Rows from a 3D scene dataset >>
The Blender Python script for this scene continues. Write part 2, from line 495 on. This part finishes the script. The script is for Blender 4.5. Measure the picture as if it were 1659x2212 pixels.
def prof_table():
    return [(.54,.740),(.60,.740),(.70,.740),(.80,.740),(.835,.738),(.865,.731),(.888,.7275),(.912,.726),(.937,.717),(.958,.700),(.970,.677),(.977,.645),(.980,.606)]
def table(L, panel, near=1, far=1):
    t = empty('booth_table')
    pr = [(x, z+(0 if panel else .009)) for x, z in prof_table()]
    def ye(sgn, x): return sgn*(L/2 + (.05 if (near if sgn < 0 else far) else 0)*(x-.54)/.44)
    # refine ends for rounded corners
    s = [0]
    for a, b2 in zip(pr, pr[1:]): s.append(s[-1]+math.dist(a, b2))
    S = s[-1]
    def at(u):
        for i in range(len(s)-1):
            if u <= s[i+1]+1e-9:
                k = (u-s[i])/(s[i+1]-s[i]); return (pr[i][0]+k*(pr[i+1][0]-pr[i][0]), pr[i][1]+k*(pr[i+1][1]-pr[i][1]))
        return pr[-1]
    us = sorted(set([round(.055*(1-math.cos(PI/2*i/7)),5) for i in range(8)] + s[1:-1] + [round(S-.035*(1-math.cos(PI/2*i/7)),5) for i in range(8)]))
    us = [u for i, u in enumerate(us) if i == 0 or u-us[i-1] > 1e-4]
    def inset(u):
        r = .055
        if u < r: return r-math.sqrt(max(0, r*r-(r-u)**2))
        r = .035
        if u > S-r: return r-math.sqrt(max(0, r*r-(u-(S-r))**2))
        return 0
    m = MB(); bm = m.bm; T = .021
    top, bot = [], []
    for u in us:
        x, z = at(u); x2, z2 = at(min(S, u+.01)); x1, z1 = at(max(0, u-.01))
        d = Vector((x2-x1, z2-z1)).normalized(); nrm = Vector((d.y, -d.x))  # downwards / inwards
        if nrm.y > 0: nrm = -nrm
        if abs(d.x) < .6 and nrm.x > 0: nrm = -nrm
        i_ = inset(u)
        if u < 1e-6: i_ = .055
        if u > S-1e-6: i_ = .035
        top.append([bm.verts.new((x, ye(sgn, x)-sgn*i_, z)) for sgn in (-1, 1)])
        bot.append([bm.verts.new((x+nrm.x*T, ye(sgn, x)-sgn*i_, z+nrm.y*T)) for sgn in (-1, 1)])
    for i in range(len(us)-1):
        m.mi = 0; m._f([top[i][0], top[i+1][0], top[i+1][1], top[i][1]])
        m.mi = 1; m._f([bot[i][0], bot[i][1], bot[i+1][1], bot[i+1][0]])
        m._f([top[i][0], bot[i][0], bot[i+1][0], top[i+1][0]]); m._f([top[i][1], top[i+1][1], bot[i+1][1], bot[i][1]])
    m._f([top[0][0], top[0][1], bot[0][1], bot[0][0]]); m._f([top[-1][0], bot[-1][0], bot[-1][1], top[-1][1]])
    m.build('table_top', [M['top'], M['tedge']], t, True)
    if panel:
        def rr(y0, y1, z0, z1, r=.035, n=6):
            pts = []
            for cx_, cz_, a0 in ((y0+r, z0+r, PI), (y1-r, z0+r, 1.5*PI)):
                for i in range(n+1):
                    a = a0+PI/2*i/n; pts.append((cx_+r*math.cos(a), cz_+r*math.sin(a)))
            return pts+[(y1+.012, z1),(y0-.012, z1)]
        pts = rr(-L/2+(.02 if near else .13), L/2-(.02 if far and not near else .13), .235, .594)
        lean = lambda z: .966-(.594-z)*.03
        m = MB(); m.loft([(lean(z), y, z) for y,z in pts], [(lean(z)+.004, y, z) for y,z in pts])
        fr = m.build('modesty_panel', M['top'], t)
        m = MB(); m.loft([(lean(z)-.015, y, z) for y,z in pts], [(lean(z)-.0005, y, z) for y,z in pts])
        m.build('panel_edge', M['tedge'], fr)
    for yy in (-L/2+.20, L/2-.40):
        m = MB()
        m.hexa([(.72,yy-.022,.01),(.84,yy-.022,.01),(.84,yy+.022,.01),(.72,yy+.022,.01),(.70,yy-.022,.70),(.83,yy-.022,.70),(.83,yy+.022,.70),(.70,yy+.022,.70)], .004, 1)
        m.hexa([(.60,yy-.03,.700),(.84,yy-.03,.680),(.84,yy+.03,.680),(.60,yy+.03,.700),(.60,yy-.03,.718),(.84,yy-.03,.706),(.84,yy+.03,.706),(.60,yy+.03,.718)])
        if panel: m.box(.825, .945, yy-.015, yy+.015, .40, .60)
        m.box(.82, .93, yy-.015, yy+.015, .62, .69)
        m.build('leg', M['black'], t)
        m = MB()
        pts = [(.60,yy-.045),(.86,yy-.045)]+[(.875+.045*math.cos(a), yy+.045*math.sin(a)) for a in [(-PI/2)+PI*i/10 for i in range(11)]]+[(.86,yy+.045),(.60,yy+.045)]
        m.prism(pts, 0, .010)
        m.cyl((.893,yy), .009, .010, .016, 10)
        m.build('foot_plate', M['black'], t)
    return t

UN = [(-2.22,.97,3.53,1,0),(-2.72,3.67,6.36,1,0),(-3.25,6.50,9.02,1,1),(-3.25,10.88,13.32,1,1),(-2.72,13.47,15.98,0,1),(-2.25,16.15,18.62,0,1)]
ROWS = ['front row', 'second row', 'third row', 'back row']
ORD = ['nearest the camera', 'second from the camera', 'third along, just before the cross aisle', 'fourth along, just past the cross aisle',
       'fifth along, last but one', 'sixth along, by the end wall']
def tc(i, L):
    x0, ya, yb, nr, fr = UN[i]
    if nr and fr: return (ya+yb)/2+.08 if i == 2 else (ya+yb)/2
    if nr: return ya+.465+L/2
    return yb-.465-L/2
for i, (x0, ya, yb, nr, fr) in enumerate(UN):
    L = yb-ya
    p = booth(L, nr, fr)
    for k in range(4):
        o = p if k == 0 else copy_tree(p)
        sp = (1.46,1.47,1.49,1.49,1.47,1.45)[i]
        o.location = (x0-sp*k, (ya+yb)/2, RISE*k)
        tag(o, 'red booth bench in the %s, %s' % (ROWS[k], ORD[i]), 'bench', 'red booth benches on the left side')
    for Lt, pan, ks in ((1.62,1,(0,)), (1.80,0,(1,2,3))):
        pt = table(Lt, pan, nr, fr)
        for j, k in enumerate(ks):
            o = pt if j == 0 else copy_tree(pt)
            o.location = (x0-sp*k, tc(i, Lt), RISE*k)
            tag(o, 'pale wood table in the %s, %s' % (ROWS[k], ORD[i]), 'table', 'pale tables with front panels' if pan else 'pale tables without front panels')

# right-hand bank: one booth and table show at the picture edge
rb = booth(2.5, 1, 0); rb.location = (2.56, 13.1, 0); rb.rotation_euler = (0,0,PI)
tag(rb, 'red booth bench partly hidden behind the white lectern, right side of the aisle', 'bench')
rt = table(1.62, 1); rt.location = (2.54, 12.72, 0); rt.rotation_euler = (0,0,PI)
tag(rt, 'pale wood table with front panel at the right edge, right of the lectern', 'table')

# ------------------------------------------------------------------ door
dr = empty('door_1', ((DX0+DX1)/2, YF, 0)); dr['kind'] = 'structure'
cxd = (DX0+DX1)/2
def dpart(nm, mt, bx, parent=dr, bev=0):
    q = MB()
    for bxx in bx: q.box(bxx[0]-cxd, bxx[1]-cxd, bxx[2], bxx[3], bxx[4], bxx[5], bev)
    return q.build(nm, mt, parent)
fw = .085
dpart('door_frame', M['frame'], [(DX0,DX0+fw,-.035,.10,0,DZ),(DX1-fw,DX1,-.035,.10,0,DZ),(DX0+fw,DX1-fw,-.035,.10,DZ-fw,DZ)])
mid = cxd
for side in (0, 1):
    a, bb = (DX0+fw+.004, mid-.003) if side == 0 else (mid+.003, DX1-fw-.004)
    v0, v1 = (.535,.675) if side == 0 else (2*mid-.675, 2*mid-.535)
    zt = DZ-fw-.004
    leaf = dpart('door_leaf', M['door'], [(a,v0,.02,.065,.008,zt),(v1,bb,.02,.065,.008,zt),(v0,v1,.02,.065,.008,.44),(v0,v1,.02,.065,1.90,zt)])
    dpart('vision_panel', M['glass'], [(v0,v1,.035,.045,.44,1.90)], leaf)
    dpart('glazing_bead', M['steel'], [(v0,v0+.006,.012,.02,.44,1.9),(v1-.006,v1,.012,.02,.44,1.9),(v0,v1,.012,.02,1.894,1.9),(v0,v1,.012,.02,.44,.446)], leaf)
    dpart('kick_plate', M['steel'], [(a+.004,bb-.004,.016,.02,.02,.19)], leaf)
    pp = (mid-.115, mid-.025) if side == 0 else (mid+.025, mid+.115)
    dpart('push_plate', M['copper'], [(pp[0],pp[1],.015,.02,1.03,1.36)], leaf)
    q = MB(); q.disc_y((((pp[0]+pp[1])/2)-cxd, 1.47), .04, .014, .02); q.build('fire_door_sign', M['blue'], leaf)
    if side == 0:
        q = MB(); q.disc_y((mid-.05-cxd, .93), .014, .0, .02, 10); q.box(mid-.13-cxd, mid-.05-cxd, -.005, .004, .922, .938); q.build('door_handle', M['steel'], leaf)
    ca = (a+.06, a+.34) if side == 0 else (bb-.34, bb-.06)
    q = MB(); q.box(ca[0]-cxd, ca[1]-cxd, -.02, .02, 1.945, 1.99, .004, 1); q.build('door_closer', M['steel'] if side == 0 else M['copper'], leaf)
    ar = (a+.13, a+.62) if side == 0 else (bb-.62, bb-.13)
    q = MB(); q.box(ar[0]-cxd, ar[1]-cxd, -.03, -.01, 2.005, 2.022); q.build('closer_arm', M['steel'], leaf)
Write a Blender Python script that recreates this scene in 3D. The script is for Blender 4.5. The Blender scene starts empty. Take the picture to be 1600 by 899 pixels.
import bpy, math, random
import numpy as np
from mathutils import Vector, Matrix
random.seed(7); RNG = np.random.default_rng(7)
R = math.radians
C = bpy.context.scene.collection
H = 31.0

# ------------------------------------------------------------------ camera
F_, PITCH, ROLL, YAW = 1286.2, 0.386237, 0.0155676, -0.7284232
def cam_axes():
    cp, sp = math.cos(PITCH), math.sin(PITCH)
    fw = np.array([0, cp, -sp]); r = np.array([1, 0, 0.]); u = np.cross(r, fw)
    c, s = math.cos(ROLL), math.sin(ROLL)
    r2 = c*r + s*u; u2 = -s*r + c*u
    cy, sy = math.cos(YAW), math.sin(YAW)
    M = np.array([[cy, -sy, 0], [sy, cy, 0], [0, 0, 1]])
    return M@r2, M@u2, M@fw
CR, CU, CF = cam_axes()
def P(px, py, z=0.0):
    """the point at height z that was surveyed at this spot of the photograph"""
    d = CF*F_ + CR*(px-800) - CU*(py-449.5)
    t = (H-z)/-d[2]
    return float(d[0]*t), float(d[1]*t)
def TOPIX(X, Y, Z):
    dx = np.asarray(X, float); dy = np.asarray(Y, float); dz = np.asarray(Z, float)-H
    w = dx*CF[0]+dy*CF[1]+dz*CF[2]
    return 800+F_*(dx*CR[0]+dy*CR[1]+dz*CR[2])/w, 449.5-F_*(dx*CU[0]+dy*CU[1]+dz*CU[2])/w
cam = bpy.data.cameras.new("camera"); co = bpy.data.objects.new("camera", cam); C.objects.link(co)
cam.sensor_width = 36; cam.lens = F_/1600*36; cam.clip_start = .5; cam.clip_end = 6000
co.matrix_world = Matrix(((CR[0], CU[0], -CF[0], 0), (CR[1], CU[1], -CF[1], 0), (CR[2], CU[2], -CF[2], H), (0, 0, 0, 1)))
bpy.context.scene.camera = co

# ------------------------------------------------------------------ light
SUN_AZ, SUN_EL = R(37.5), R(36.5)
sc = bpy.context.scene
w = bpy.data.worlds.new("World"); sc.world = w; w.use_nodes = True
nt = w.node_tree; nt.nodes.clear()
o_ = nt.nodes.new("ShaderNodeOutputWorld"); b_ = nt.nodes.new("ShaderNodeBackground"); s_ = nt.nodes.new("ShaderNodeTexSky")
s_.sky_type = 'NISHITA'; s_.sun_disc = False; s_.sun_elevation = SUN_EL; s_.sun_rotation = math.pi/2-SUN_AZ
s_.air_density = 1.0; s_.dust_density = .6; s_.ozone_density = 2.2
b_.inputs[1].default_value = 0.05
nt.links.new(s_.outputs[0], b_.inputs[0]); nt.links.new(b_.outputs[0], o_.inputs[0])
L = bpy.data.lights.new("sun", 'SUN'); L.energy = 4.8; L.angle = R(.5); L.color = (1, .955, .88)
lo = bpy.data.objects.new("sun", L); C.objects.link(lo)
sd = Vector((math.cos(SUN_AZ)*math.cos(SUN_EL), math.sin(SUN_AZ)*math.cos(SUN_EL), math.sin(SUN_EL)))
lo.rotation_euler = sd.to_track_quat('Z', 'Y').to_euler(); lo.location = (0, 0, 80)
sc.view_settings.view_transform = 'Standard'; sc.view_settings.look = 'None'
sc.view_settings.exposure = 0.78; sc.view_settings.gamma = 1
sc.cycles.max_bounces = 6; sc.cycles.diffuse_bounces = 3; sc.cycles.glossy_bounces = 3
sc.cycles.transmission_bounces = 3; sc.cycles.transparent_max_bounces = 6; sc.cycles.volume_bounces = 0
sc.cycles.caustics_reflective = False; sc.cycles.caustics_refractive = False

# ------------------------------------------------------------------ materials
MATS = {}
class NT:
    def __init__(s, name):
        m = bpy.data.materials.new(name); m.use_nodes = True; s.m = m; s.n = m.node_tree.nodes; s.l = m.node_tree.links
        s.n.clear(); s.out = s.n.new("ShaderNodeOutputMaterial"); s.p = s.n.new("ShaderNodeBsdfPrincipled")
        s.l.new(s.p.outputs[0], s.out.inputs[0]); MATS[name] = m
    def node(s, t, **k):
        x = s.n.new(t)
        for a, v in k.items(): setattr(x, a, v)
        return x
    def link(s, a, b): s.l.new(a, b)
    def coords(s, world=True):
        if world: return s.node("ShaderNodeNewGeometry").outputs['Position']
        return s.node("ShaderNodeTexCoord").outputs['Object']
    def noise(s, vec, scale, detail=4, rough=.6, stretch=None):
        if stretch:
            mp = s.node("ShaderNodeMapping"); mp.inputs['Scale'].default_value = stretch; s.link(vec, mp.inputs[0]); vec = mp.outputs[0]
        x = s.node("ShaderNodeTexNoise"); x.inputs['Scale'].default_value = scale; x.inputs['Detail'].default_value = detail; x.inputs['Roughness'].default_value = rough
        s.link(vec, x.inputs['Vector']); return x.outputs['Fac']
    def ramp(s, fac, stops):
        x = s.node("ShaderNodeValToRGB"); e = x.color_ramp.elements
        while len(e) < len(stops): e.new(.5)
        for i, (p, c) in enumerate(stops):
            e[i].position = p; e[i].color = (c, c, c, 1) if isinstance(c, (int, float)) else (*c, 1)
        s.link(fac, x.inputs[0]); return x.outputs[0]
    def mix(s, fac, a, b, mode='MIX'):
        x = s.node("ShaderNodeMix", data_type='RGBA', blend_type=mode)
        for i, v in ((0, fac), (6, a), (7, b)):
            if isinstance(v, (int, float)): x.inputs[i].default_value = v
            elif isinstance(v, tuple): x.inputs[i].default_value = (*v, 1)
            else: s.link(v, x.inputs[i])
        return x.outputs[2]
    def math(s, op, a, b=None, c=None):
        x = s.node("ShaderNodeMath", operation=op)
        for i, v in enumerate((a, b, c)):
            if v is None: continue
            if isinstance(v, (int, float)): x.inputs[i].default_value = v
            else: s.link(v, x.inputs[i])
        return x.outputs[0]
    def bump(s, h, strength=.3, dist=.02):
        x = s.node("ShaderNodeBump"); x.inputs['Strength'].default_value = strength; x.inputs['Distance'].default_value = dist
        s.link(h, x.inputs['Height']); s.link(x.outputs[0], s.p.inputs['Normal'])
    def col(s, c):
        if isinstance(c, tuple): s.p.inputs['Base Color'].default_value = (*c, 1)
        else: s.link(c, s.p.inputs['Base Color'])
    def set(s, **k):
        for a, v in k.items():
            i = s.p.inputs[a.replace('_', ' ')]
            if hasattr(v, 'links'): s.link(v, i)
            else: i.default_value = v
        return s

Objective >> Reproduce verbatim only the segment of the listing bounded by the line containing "Write a Blender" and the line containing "bpy.context.scene.camera = co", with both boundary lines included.

Problem solution >>
Write a Blender Python script that recreates this scene in 3D. The script is for Blender 4.5. The Blender scene starts empty. Take the picture to be 1600 by 899 pixels.
import bpy, math, random
import numpy as np
from mathutils import Vector, Matrix
random.seed(7); RNG = np.random.default_rng(7)
R = math.radians
C = bpy.context.scene.collection
H = 31.0

# ------------------------------------------------------------------ camera
F_, PITCH, ROLL, YAW = 1286.2, 0.386237, 0.0155676, -0.7284232
def cam_axes():
    cp, sp = math.cos(PITCH), math.sin(PITCH)
    fw = np.array([0, cp, -sp]); r = np.array([1, 0, 0.]); u = np.cross(r, fw)
    c, s = math.cos(ROLL), math.sin(ROLL)
    r2 = c*r + s*u; u2 = -s*r + c*u
    cy, sy = math.cos(YAW), math.sin(YAW)
    M = np.array([[cy, -sy, 0], [sy, cy, 0], [0, 0, 1]])
    return M@r2, M@u2, M@fw
CR, CU, CF = cam_axes()
def P(px, py, z=0.0):
    """the point at height z that was surveyed at this spot of the photograph"""
    d = CF*F_ + CR*(px-800) - CU*(py-449.5)
    t = (H-z)/-d[2]
    return float(d[0]*t), float(d[1]*t)
def TOPIX(X, Y, Z):
    dx = np.asarray(X, float); dy = np.asarray(Y, float); dz = np.asarray(Z, float)-H
    w = dx*CF[0]+dy*CF[1]+dz*CF[2]
    return 800+F_*(dx*CR[0]+dy*CR[1]+dz*CR[2])/w, 449.5-F_*(dx*CU[0]+dy*CU[1]+dz*CU[2])/w
cam = bpy.data.cameras.new("camera"); co = bpy.data.objects.new("camera", cam); C.objects.link(co)
cam.sensor_width = 36; cam.lens = F_/1600*36; cam.clip_start = .5; cam.clip_end = 6000
co.matrix_world = Matrix(((CR[0], CU[0], -CF[0], 0), (CR[1], CU[1], -CF[1], 0), (CR[2], CU[2], -CF[2], H), (0, 0, 0, 1)))
bpy.context.scene.camera = co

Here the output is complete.